Ieri sera un duo d’eccezione ha avuto il compito di dare inizio alla rassegna: Bill Evans e Robben Ford. Sono frequenti nell’ambito della musica jazz collaborazioni, anche estemporanee, fra musicisti che mescolano le rispettive esperienze sulla base di affinità a volte anche esili.

Bill Evans ha masticato musica fin da piccolo avendo un padre pianista: comincia con il clarino e poi passa al sax. Negli anni ’80 entra nella sacra corte di Miles Davis e poi suona con McLaughlin ed Hancock. Come tanti altri suoi coetanei si mette ad esplorare e a navigare fra le note dell’hip-hop, del reggae, del funk e, soprattutto, del bluegrass. Quando ha metabolizzato il tutto, nel 2005 pubblica “Soulgrass”, una miscela potente di vari stili, che diventa un po’ il suo biglietto da visita.
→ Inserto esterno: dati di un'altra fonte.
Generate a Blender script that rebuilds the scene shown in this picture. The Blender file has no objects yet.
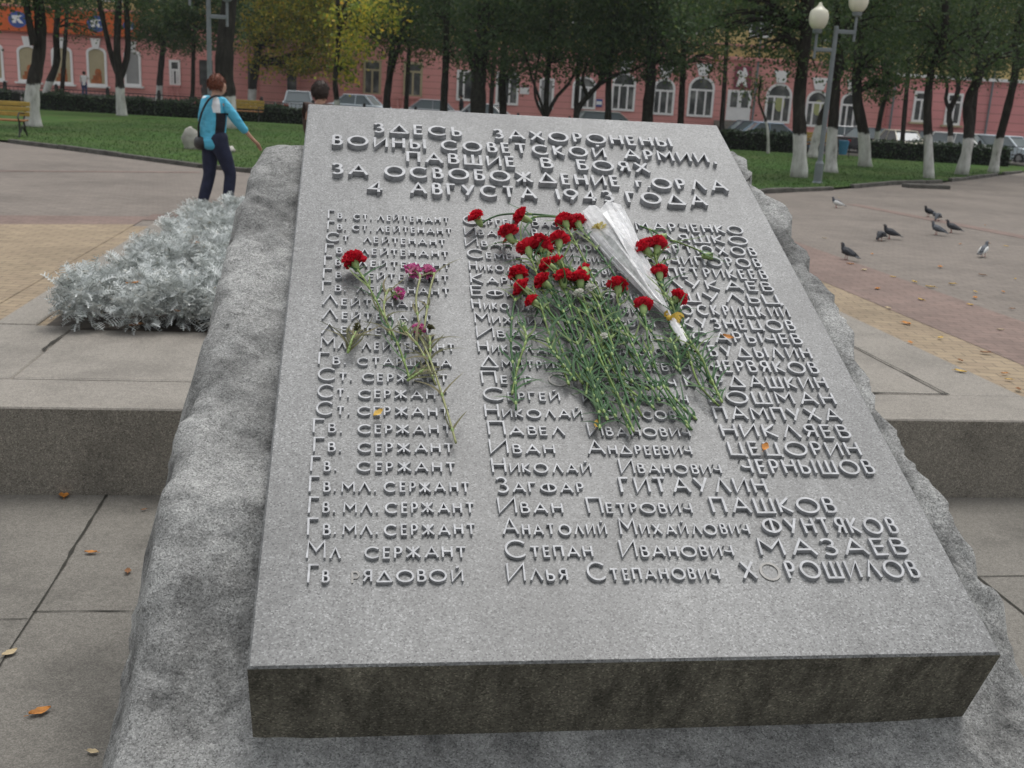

Robben Ford ha cominciato a 10 anni con il sax, guarda caso, per poi dedicarsi alla chitarra. Anche lui è stato in una delle innumerevoli formazioni di Miles Davis e ha avuto vari contatti con musicisti del rock, come Gorge Harrison e Joni Mitchell. Ha il merito di avere fondato nel 1977 il gruppo che ha originato gli Yellowjackets.
Del concerto si può dire niente e tutto. Niente se ci si abbandona ai blues elettrici di Robben Ford: chitarra che cerca una parentela con quella di BB King, voce bianca senza pretese ma giusta di tono e sentimento, giri di basso pulsanti e senza soste, stacchi di sax che sciolgono i ritmi; e c’è un tributo a Ray Charles, lento come un inno dolce, saldo come un monumento, con due assolo di Bill e Rob da brivido.

E si può dire anche tutto quando la fusion si manifesta in tutta la sua completezza: il blues scompare per fare poi capolino qua e là in una marea di funky, jazz, e soprattutto bluegrass; si improvvisano duetti serrati fra il sax di Bill e la batteria di Toss Panos o il banjo elettrico di Ryan Cavanaugh; e c’è un tale Etienne Mbappe dal Camerun, dai misteriosi guanti di seta nera, uno dei migliori contrabbassisti sulla scena internazionale, che si inventa delle aperture straordinarie o degli assolo strepitosi, di quelli che non tutti si possono permettere.

E c’è il blues che non ti fa stare fermo il “piedino”, e quel diavolo di Ryan, giovanissimo, che dal banjo a quattro corde tira fuori sonorità che non ti aspetti e le note si levano lente verso il cielo; come il sax (tenore, soprano) di Bill che disegna atmosfere nella notte: sono quei pezzi che non si sa se finiscono, quando finiscono, e ci si augura che vadano avanti all’infinito. Solo pura energia!

E infine (perché una fine c’è, lo dice pure il contratto) appare una sconvolgente versione di “Tutu” di Miles Davis, intensa, profonda, con le atmosfere liquide dei Weather Report: il sax soprano fa le veci della tromba, Bill quelle di Wayne Shorter. Semplicemente stupendo.
Nella sera tiepida un vento leggero e ruffiano spande le note del blues e del jazz sui tetti delle case, alitando.